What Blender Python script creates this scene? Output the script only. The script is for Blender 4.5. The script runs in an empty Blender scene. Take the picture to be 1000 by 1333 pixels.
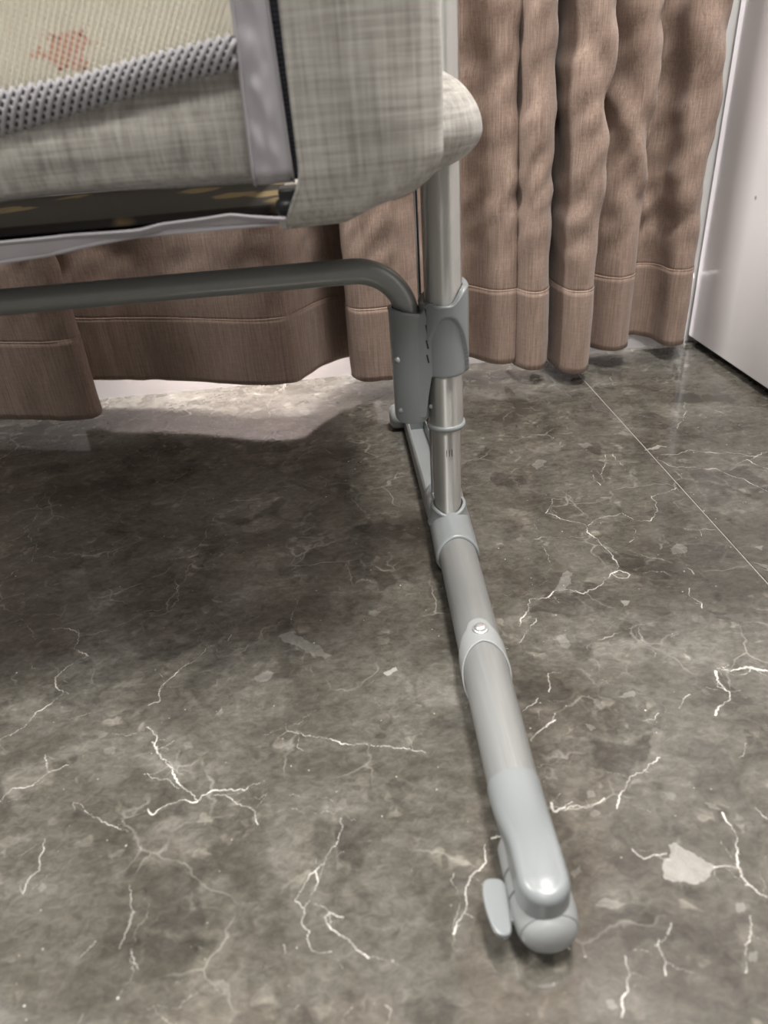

==

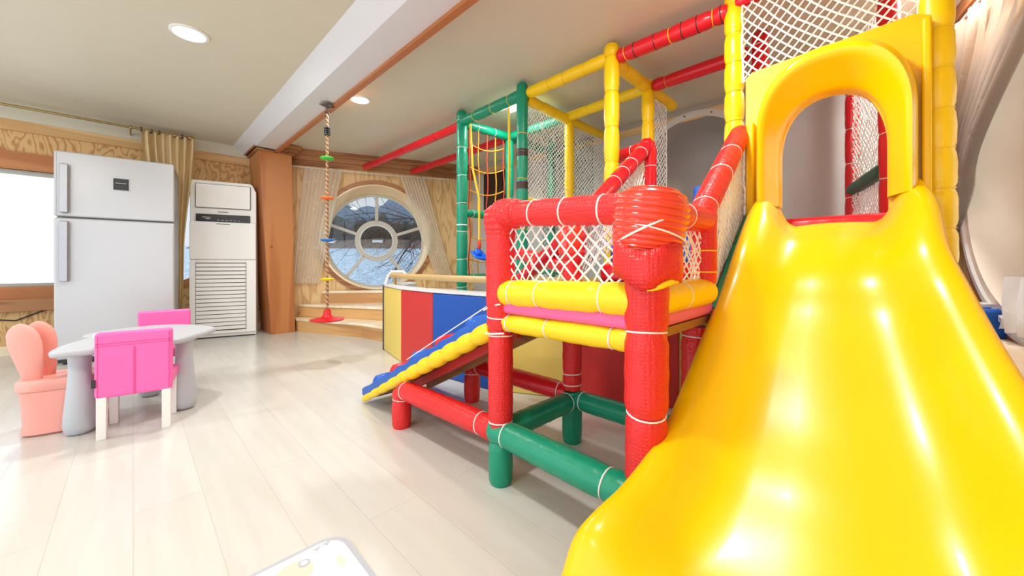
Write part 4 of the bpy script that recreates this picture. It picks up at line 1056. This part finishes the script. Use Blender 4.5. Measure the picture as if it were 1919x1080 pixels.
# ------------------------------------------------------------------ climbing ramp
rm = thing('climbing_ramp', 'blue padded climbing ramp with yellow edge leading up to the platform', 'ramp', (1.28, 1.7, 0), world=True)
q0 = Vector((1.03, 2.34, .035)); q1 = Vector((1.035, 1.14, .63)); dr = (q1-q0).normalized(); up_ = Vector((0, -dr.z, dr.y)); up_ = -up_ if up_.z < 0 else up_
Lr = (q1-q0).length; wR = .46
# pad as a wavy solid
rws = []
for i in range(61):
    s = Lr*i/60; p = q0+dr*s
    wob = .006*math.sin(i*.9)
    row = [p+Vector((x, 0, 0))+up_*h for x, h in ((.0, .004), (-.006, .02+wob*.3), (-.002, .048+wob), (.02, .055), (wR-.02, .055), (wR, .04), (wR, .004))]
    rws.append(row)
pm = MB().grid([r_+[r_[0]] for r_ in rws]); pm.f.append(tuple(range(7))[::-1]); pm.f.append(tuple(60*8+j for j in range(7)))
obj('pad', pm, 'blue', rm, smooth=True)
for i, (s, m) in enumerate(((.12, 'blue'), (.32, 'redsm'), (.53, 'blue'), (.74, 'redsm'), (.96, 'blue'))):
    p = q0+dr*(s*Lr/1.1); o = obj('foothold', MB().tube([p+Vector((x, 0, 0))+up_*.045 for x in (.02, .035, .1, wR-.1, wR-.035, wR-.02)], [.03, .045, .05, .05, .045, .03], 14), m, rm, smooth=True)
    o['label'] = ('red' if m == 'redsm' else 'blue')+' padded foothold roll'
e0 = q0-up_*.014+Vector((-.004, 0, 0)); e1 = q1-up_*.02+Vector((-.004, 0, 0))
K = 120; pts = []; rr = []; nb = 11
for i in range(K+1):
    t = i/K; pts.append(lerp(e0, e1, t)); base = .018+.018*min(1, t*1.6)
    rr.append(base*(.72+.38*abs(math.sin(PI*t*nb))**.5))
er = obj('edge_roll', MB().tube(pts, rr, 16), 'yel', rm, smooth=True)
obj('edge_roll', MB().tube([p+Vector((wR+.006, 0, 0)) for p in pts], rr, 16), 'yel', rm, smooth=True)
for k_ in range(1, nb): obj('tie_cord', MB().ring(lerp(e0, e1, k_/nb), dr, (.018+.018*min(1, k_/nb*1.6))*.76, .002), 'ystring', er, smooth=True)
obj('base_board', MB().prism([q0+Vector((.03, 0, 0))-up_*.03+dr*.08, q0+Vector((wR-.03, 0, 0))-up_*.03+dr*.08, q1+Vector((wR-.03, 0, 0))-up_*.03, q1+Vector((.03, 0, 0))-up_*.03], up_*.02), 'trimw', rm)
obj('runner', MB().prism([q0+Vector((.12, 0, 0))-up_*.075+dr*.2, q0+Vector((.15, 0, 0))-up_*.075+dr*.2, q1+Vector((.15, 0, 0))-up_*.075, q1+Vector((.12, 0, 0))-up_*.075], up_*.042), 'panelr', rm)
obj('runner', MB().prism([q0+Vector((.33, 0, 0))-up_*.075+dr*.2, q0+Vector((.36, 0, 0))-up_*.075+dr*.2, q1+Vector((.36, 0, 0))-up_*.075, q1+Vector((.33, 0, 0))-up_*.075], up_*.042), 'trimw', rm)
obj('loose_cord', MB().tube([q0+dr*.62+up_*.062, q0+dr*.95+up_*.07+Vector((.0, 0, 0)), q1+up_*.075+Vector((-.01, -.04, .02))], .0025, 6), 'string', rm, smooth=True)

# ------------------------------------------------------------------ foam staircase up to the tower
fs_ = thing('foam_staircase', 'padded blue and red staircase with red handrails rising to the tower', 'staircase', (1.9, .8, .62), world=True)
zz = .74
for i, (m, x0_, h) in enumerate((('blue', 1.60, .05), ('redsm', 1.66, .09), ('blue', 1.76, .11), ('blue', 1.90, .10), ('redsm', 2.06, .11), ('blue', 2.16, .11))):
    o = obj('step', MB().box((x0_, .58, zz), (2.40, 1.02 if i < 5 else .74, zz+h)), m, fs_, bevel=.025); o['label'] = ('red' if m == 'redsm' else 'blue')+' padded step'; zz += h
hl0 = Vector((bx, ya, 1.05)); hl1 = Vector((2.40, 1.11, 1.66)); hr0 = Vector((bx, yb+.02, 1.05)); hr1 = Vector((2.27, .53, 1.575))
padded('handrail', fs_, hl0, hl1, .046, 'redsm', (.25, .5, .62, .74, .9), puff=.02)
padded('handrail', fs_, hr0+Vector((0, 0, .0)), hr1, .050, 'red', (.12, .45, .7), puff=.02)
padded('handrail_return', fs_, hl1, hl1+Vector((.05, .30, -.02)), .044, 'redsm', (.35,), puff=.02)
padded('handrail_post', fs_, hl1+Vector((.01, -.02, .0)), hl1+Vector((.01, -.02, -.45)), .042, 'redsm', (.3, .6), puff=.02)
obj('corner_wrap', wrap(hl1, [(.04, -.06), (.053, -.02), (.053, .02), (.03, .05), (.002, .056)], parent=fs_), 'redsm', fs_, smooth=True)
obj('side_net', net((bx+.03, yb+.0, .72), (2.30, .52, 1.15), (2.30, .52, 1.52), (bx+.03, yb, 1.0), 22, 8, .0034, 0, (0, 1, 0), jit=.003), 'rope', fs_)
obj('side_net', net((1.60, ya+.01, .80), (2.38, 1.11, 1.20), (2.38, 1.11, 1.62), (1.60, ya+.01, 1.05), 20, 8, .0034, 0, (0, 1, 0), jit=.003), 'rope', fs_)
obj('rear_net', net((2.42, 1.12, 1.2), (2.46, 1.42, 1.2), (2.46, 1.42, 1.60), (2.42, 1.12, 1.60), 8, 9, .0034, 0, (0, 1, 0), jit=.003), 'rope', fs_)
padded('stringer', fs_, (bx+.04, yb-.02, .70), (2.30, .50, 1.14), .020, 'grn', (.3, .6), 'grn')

▸ **Set task**:
The answer is a single number: how many lines include the word "Blender"?

▸ **Response to this exercise**:
2